Narasimhan cautioned against trying to strategically plan which exam to drop the grade for. 

“Treat every exam like it’s gonna count and then figure it out in the end when you get all your grades back. It’s not worth trying to plan it out,” Narasimhan said. 

Narasimhan emphasized that students should try to enjoy the material, saying, “your passion for the subject matter is probably going to be your best friend throughout the semester.”

Tuesday Hadden

Eager Freshmen Diving into the Sea of Learning (Illustration by Tuesday Hadden)

American Politics:

Junior Amea Bretz, a political science and math/economics double major, took American Politics with Professor Christenson. She outlined two important details for exams. First, “do the non-textbook readings,” Bretz said, and second, “since it’s a memorization class, for the most part … do a Quizlet stack and have the vocab down … know where everything fits in with the additional readings and also the bigger themes in the textbook.” She also noted that the online textbook had pre-made flashcards that were easy to integrate into her studies.

Bretz explained that the introductory classes in the political science department are not necessarily representative of the upper-level courses students can expect. 

“If American Politics isn’t exactly what you thought it was going to be, know that the upper levels are different, and right now, they’re trying to lay the groundwork. Then you can go into the more interesting things,” Bretz said.

History of Western Art, Architecture & Design:

Junior John Tischke, a communication design major, found that attendance was the most important factor to succeed in the introductory Art History course with Professor Wallace. The information shared in lecture was exactly what students were tested on. Tischke kept an ongoing notes document and found that exams weren’t nearly as daunting as they seemed. 

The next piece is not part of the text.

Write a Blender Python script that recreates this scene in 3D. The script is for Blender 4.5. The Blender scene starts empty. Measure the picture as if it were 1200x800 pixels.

“They tell you exactly the pieces you need to know. So if you take good notes in class, you don’t need to do any outside research or even really look at the textbook all that much. It’s pretty much all gonna be given to you,” Tischke said. 

Tischke also found it helpful to seek out his TA during the larger essay assignment in the course. 

“It’s really good to go to office hours for that, not only because they help, but also I really endeared myself to the TA who’s grading my work,” Tischke said. 

Tischke recommended students look for obvious hints of information — like artist signatures — on the exams. He explained when identifying art in the midterms, “it’s not as scary because the answers are all directly in front of you.”

College Writing:

The college writing classes that most first-years take have a variety of themes and are often inconsistent from one professor to another. Junior James Richard, a political science and economics double major and linguistics minor, found that his course description had little to do with the actual class. Officially, he took “Technology and Selfhood,” with Professor Berson, but found that the professor was “mostly just teaching us how to write.” 

Richard advised “Take it seriously. I get that it’s like a writing class and everybody wrote in high school, but it’s very useful to just learn how to write and … really internalize everything that you’re learning and you will be a better writer by the end of it.”

Beyond the content of the course itself, College Writing classes are often much smaller than other introductory courses. 

“I would warn against skipping the class … It’s a smaller class … which led me to foster a pretty good relationship with Dr. Berson,” Richard said.

Introductory Courses:

While not class-specific, all of the upperclassmen emphasized the importance of attendance and office hours and noted that despite the large-lecture format, the professors are actually quite approachable. Many urged underclassmen to not be discouraged by the surface-level material being taught in their introductory classes. 

“If you think you have a strong interest in a subject but the intro class is not what you thought it would be, try to stick it out … the core classes are just giving you the machinery to understand more specific topics,” Henderson said.